• Georgia Bates

Fake Inclusion and Tokenism in the Media Industry


© Illustration by Alicia Lupieri


Is the media industry really about inclusion or is it just a symbolic gesture?


Tokenism is a stale theme that has existed in the media industry for decades. Tokenism is defined as “the policy and practise of making a perfunctory gesture towards the inclusion of members of minority groups”. Despite research showing that representation of people of colour has improved over recent years, the media industry is continually criticised for tokenism due to the belief that many movies only tend to make a symbolic effort to be inclusive. Studies have shown growth of inclusion over recent years however this must continue to grow to ensure actual diversity.


Hollywood’s Lack of Representation


Hollywood as a whole lack’s diversity in movies. Looking back on movies from the early/mid 2000s and prior to this there is an obvious lack of diversity in casting. Even just by looking at IMDB’s ‘top rated movies of all times’, the first 20 all feature white (male) protagonists and as a general theme, is common for the top 100. Only since the recent surge of recognition to this lack of diversity has it begun to change and recent films such as ‘Crazy Rich Asians’, ‘Black Panther' and ‘Get Out’ have attained astronomical levels of success, proving the desire for greater racial representation within the media industry. The emergence of films with sounder representation has ignited discussion on Hollywood’s lack of diversity yet is still far from providing absolute representation for people of colour.


Forced and performative diversity within the media industry


Performative diversity has emerged as a sort of backlash from criticization of the lack of racial representation within the media and film industry. Ultimately, there is a belief that the media forces diversity from the reactionary right whilst white men remain as the default. Minority characters that are forced into storylines often characterise and dehumanise racial minorities and more times than not, there is some acknowledgement to their race paired with offensive stereotypes. Much of the problem with forced diversity is that its fundamentals lie in society’s stereotypes and racist perceptions of minority groups, and this get translated into cinema. Throughout the media industry there are associated traits and stigmas with minority groups. In action films, Asian characters are often associated with karate and martial arts (notable the white saviour concept prevails in these kind of movies) or in more light-hearted cinema/sitcoms, East Asian characters are incredibly smart with pushy parents and the desire to become a Doctor (such as Vince Masuka in Dexter). Black Women are often portrayed as loud and sassy with a pro-black activist stance and more times than not are the sidekick to the female protagonist. Take Ivy from Disney Channel show ‘Good Luck Charlie’ as well as Rocky in ‘Shake it Up’ who play the best friend character whilst conforming to racial stereotypes. Whilst as a concept this is highly problematic, it is notable that movies and TV impact the way in which we view society (a study released by the National Research Group on representation finding that 91% of Americans believing that the media has the power to influence society), yet this influence on children/teens who are the common demographic for these types of shows is harmful for societies understanding on race.

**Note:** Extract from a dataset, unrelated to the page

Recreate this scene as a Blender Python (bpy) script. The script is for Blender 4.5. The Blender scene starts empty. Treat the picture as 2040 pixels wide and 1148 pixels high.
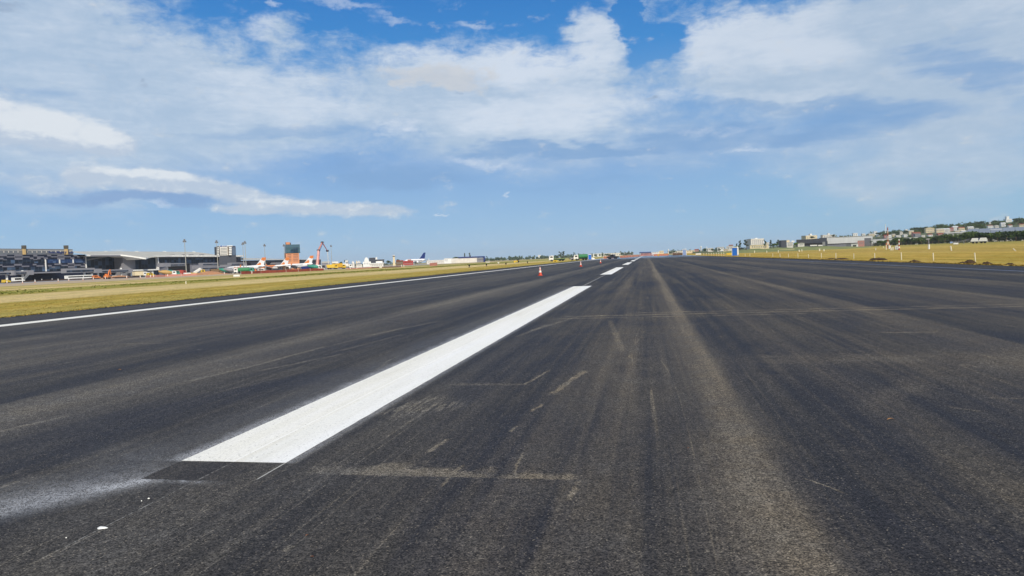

Tokenism tends to generalise minority characters as a whole and it is important to recognise the difference between tokenism and actual inclusion. People should be represented fairly and accurately without harmful stereotypes and the mere intention of increasing views. Shows and movies that are praised for actual inclusion include Superstore, Haiku, Sex Education, Glee and many others. Nonetheless, tokenism is still a highly problematic aspect of the media industry and needs to be recognised and changed.